● **Provided data**
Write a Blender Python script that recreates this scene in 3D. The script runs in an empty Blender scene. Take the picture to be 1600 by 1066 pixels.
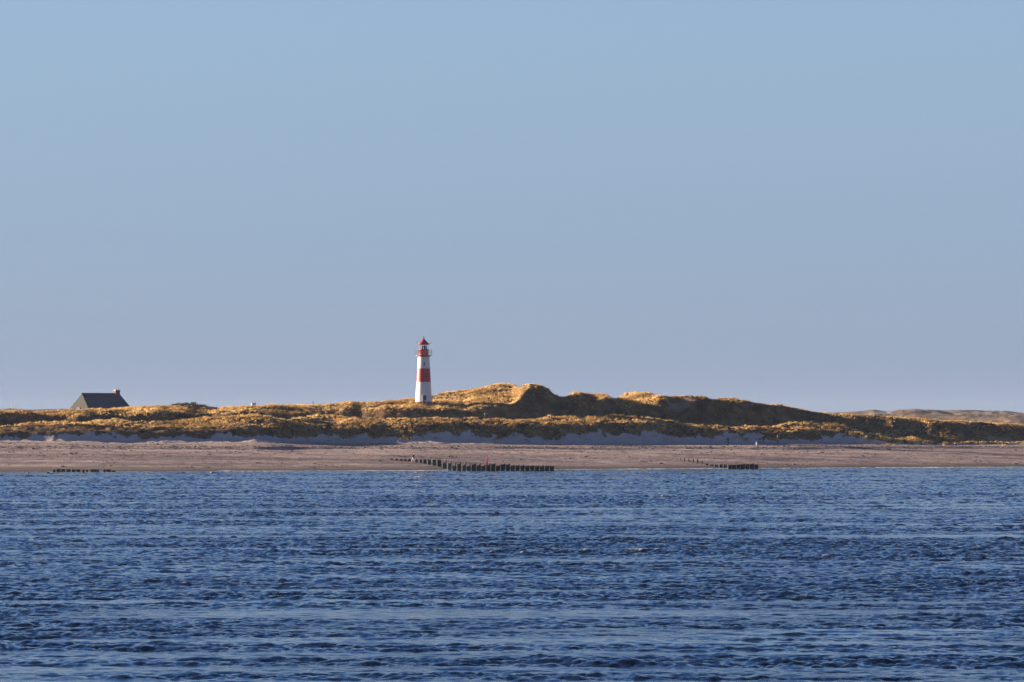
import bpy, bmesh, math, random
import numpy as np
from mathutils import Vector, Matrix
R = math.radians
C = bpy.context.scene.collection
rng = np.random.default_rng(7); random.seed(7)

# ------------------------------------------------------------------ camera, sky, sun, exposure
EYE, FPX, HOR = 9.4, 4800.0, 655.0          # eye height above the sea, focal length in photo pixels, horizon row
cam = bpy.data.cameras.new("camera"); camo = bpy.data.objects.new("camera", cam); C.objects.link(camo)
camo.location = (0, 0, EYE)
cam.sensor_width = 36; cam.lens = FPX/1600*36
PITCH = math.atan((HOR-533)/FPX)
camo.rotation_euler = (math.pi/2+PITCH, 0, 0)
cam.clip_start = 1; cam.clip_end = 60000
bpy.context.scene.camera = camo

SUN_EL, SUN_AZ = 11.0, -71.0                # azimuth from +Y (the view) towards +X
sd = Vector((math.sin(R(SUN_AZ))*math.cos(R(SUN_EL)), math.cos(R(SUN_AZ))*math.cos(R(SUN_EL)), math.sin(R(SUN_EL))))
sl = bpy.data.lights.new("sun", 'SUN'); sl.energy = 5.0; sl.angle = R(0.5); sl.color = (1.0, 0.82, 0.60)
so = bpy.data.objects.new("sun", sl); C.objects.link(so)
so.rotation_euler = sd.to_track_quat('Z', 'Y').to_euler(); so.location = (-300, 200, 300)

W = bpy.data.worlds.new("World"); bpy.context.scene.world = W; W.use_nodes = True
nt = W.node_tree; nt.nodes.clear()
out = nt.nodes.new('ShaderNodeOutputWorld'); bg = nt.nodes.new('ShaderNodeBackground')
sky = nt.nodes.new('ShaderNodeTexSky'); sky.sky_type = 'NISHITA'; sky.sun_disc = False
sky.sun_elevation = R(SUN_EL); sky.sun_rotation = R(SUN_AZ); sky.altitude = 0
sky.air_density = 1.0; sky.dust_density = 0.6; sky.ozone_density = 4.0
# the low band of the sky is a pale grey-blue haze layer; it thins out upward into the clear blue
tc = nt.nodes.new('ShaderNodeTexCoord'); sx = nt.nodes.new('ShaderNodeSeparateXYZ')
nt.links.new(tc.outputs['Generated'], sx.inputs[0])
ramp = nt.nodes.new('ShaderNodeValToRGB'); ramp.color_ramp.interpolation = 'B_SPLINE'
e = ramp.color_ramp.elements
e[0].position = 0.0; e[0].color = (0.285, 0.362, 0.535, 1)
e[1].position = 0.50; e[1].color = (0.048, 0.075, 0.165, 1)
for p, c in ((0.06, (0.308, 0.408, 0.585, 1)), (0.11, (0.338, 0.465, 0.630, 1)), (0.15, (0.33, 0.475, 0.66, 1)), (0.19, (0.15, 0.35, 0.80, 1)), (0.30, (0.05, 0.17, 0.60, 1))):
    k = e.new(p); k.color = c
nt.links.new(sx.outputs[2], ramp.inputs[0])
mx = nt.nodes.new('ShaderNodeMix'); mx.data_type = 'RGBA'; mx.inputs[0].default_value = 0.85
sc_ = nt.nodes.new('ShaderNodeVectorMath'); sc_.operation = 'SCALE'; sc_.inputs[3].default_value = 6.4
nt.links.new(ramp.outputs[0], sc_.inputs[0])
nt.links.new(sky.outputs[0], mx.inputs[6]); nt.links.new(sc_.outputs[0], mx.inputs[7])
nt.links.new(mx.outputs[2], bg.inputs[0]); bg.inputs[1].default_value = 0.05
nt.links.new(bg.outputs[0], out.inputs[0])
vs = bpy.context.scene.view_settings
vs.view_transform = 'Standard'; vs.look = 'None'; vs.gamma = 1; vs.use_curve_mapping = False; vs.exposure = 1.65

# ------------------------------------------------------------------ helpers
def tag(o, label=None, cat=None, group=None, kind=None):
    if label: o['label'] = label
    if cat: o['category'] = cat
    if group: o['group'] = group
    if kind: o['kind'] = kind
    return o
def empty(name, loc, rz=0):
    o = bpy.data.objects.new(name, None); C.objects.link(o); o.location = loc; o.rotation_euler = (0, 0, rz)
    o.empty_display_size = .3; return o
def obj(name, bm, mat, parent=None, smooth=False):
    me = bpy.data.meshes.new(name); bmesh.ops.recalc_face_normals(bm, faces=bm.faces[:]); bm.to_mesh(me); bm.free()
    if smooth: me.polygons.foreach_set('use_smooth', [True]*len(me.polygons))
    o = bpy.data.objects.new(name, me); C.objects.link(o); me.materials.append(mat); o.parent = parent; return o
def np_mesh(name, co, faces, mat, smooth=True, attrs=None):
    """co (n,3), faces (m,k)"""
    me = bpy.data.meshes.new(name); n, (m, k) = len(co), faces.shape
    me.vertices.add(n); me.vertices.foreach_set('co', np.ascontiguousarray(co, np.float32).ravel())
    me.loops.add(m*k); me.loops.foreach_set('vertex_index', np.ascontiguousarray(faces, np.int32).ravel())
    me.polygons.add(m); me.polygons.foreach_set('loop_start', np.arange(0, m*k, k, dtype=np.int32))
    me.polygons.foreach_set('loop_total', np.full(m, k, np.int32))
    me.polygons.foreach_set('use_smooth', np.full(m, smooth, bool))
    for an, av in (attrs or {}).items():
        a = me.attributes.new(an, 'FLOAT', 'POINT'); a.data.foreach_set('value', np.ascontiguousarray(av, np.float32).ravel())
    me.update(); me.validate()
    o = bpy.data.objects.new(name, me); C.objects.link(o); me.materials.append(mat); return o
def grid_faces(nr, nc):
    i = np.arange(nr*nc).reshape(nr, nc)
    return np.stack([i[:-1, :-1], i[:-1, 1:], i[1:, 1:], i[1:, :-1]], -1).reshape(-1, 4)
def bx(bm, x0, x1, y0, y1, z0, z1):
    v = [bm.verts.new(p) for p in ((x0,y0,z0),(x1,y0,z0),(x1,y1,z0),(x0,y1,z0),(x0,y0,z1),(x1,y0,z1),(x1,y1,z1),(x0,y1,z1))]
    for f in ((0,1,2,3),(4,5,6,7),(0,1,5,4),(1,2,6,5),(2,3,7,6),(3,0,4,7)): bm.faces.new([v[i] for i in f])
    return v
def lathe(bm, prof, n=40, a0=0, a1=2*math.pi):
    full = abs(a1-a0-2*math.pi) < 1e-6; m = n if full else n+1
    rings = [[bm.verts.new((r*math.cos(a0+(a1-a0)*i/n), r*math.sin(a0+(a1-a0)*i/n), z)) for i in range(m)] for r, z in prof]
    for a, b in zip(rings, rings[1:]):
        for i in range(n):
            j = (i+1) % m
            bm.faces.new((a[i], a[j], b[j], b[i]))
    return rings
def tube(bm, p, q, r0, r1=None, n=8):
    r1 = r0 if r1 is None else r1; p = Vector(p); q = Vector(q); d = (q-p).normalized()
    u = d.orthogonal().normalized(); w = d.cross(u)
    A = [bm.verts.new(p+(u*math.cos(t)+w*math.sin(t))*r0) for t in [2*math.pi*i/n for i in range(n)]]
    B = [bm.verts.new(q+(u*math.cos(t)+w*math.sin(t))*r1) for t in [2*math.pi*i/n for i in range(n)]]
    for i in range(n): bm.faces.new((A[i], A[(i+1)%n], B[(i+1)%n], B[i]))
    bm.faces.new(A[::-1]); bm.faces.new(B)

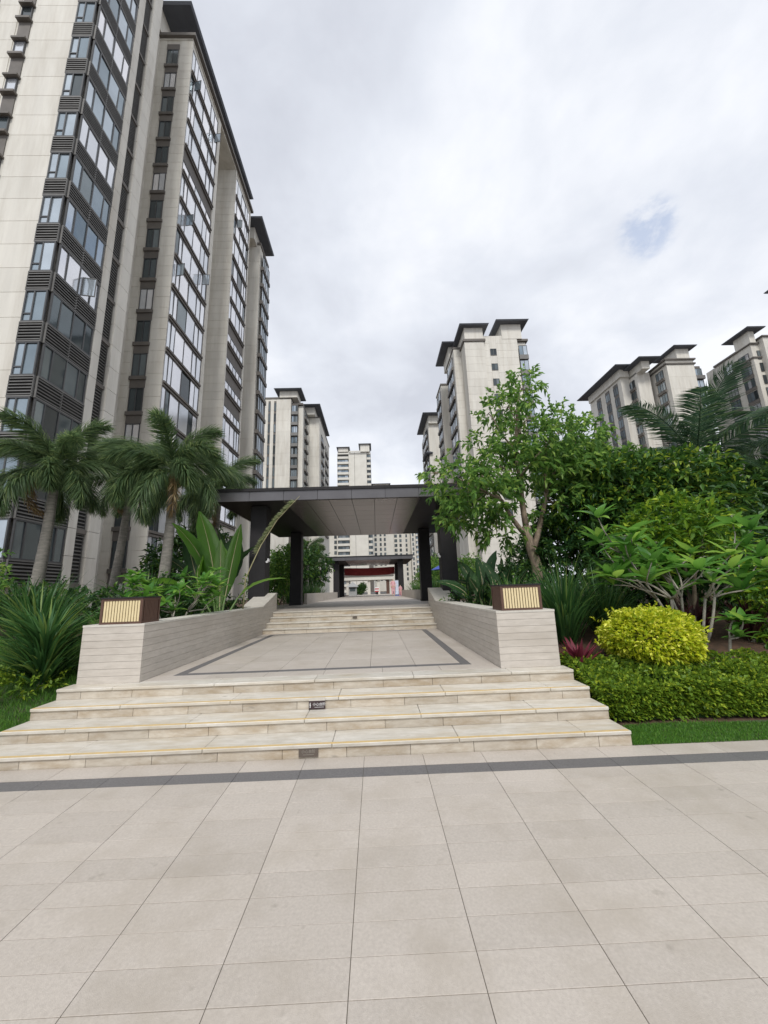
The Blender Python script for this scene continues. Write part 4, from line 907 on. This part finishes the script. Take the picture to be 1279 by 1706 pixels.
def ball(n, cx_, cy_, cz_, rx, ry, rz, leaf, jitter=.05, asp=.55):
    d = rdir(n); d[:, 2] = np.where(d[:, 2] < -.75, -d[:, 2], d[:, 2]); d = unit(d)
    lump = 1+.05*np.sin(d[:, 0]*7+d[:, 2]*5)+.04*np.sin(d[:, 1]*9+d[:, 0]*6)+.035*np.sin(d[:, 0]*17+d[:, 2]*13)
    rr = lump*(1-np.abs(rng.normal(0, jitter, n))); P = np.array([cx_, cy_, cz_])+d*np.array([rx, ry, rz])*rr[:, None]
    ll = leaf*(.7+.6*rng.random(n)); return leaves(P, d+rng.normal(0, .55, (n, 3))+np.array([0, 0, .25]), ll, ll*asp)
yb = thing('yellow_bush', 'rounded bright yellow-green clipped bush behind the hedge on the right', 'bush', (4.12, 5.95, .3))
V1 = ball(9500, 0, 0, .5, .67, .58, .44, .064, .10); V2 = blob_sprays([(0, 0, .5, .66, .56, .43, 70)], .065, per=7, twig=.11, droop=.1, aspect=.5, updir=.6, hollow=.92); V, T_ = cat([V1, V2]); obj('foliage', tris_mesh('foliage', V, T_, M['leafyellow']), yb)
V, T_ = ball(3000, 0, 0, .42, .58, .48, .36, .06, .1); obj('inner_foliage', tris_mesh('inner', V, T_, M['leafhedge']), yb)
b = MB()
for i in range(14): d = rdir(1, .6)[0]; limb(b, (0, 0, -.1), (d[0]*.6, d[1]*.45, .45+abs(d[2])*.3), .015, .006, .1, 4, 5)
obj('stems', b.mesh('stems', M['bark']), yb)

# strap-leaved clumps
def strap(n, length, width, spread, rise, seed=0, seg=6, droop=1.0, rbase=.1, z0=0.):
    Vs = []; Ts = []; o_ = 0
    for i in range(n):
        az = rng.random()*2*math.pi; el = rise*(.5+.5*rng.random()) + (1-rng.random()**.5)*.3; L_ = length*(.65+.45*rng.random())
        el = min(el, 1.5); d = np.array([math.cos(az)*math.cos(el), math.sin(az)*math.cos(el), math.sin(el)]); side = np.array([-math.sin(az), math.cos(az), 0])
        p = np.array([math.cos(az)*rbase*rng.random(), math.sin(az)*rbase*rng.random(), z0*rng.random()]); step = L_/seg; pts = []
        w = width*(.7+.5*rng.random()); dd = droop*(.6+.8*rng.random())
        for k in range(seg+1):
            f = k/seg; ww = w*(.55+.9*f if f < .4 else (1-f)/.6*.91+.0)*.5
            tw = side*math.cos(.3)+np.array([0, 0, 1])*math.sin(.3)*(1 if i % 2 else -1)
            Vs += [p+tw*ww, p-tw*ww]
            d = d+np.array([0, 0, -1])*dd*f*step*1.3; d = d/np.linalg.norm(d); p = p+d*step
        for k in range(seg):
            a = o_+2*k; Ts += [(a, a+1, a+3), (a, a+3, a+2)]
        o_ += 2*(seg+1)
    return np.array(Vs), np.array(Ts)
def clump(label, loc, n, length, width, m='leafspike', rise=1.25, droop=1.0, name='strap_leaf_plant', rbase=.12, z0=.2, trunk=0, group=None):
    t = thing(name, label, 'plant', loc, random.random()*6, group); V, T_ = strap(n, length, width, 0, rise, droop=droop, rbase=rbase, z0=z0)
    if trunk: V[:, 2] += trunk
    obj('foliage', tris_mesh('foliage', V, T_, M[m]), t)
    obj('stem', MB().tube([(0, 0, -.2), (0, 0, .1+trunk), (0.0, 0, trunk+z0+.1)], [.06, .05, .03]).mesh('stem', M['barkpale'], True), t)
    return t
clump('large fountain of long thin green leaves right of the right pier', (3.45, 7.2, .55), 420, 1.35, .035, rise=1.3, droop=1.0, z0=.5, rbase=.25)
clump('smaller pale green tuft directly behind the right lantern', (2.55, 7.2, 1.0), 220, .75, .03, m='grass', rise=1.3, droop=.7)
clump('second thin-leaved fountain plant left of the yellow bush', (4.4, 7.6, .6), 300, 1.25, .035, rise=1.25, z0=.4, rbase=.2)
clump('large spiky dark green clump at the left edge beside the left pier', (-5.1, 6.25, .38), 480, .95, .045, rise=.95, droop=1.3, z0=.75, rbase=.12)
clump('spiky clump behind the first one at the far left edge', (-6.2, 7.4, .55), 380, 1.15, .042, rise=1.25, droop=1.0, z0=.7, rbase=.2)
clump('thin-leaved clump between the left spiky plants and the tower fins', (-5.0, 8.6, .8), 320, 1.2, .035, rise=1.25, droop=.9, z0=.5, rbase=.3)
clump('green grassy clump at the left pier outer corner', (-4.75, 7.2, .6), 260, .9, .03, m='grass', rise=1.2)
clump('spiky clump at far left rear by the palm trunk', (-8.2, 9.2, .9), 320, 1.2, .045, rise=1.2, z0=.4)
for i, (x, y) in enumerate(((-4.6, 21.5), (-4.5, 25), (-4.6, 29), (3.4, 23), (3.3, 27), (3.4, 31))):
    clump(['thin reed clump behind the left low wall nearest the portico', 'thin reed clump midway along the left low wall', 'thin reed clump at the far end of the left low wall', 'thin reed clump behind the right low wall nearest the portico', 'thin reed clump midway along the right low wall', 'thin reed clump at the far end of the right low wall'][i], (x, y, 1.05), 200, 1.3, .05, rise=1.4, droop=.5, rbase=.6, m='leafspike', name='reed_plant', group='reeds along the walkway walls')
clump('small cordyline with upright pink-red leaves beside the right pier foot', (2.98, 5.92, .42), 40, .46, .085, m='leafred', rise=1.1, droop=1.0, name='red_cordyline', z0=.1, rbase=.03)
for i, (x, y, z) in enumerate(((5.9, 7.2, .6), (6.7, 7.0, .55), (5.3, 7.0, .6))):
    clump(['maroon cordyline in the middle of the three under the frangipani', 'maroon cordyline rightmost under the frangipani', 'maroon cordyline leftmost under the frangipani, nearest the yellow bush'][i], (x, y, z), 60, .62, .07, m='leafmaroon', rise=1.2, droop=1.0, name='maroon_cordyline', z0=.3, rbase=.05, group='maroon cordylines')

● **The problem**
Note every line above where the string "scene" shows up, and copy those lines.

● **Exercise output**
Write a Blender Python script that recreates this scene in 3D. The script runs in an empty Blender scene. Take the picture to be 1600 by 1066 pixels.
C = bpy.context.scene.collection
bpy.context.scene.camera = camo
W = bpy.data.worlds.new("World"); bpy.context.scene.world = W; W.use_nodes = True
vs = bpy.context.scene.view_settings
The Blender Python script for this scene continues. Write part 4, from line 907 on. This part finishes the script. Take the picture to be 1279 by 1706 pixels.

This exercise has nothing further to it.